沖縄には独特の宗教儀式が多く伝わっていますが、祭祀を執り行なう中心となる存在は、ノロと呼ばれる女性神官です。
一般の神社にも巫女と呼ばれる女性たちがいますが、役割はあくまでも補佐的な範囲であり、祭祀を実際に取り仕切るのはあくまで男性の神主です。
白装束に勾玉をつける姿からすると、仏教よりも神道に寄った伝統だと理解できます。
そして頭には必ず被り物をつけます。

現在の沖縄には神社も、少ないながら寺も存在していますが、沖縄独特の宗教行事を執り行なう場所はウタキ(御嶽)と呼ばれる聖地です。
屋根も建物もなく、岩肌に面したところや、石を積んであるところ、ただの石畳であるケースも多く、一般な神社と比べて非常に質素です。
どうやら御嶽はより大きなグスク(城)という施設にあるスペースを指すもので、神社にある拝殿というべき場所にあたるイメージです。

イスラエル人たちはエルサレムに巨大な神殿を持っていましたが、人々の暮らす集落ごとにシナゴーグ(会堂)と呼ばれる集会場所をがありました。
現在は建物となっていますが、原始的には屋外の広場のような場所で特別な飾りつけなどもないようで、やはり共通するところがあります。
ただイスラエルでも宗教行事を執り行なうのは男性のみで、女性が果たす務めではありません。

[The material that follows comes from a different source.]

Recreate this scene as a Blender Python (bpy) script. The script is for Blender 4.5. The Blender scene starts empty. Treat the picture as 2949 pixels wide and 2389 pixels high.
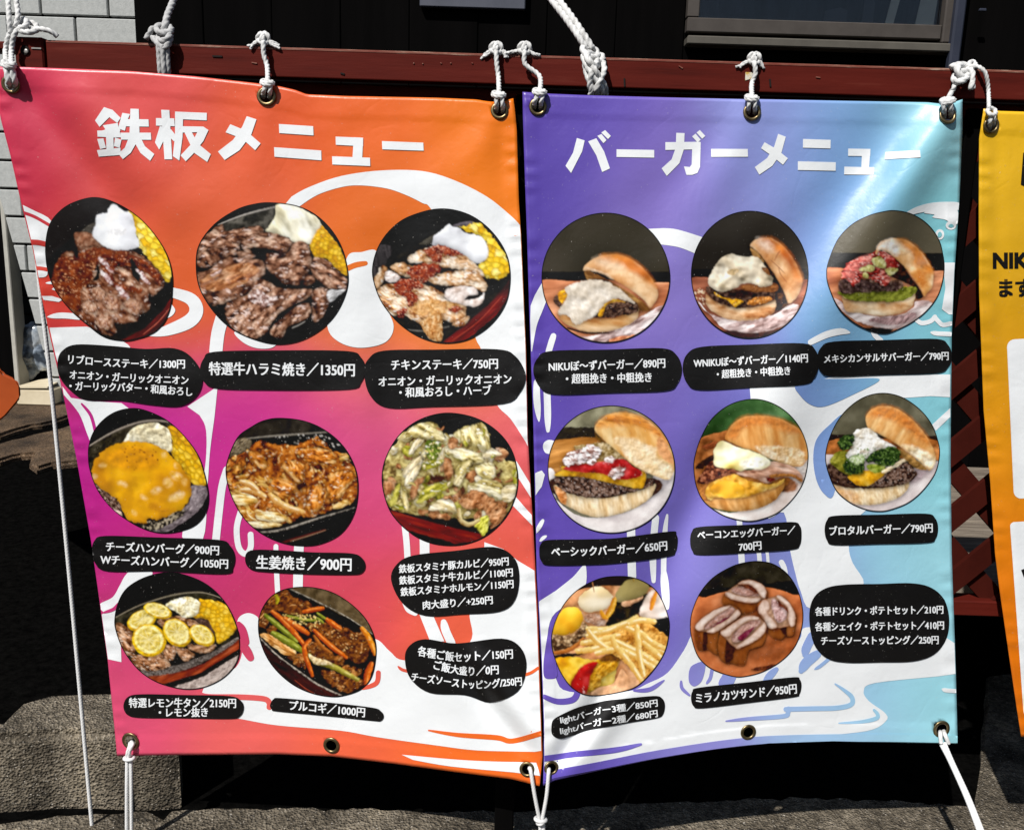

沖縄には、女性を中心に宗教行事を執り行なう理由があったと結論づけられます。

最初に沖縄を見つけたメンバーの大多数はそのまま定住して農耕や建築に勤しみ、子孫も残しながら、新たな国の基盤を固めてゆきます。
一方沖縄から船で故郷に戻り、決定した移住先と航海ルートを、待ち受ける仲間たちに伝える役割を受け持った人もいたでしょう。
第2次、3次と、移民船団が数年おきに到着し、徐々に人口は増えて行きました。
エツヨンゲベルとナハの間を、おそらく片道2年近くかけて往き来する移民船でしたが、数を重ねるごとに船は老朽化が目立ち、数も減っていました。
本国は疲弊し、船を新しく増やす余裕はありません。安全に到達する割合も100%ともいかず、特に迷路のように小さな島が散在している東南アジアあたりで取り残されてしまう一団もありました。
海路での移住は限界を感じ、奄美群島から先にある日本列島に、朝鮮半島から陸路伝いで大規模移民を受け入れる必要があると判断します。

沖縄で建造した、移民船よりも小型の船に乗って、さらなるフロンティアに向けて北に向かうのは、おそらく沖縄で産まれ育った若者たち。
沖縄から離れると黒潮に乗り、特別な経験を積まなくても、比較的安全に日本列島に行き着きます。
それは一方通行の航海でもあり、黒潮に逆らって南に戻り連絡をとることは、ほぼ不可能となります。
沖縄は既にある程度の生活基盤が確立されており、特に男手が必要とされたのは開拓団でしょう。
古代イスラエルの男性が成人とみなされるのは比較的遅く30歳です(民数4:3)。家族の主人となれる、バランスのとれた人格が求められました。
それまでに結婚して、子孫を残しておく男性が多かったでしょう。彼らは愛する我が子に愛情をたっぷりと注ぎ、30代に入ると開拓団に加わり、島に残した子供が、いずれ成長して日本列島で再会しにくる日を待ち望みながら、勤勉に働きます。
海に出たきり帰ってこない。男はウミンチュ(海人)となるのです。

女性もまた選択する時が来ます。島に残って子供たちを見守るか、開拓団に志願して旦那を支えるか。
結果、沖縄本島に残る経験を積んだ知恵者が女性ばかりとなり、重要な宗教行事も執り行なうようになります。イスラエルの習慣にあるよう、被り物を必ず着けけて(コリ一11:6)務めを果たします。
沖縄の子供たちにとって、島に残った女性はみんなの母親であり、その母親たちもまた、年長の女性を敬い、信頼します。


沖縄本島の東にある久高島は聖地とされ、そこでは12年に1度行われる「イザイホー」という、前回の祭りから新た30歳以上となった女性たちを神女(カミンチュ)として迎える特別な儀式がありました。
島を出て新たな国づくりに向かった男たち、子供たち、さらにそれに付き添った友たち。
彼らの活躍と安全を願い、残された家族を見守る務めに対する覚悟を確かめ合う行事だったのではないでしょうか。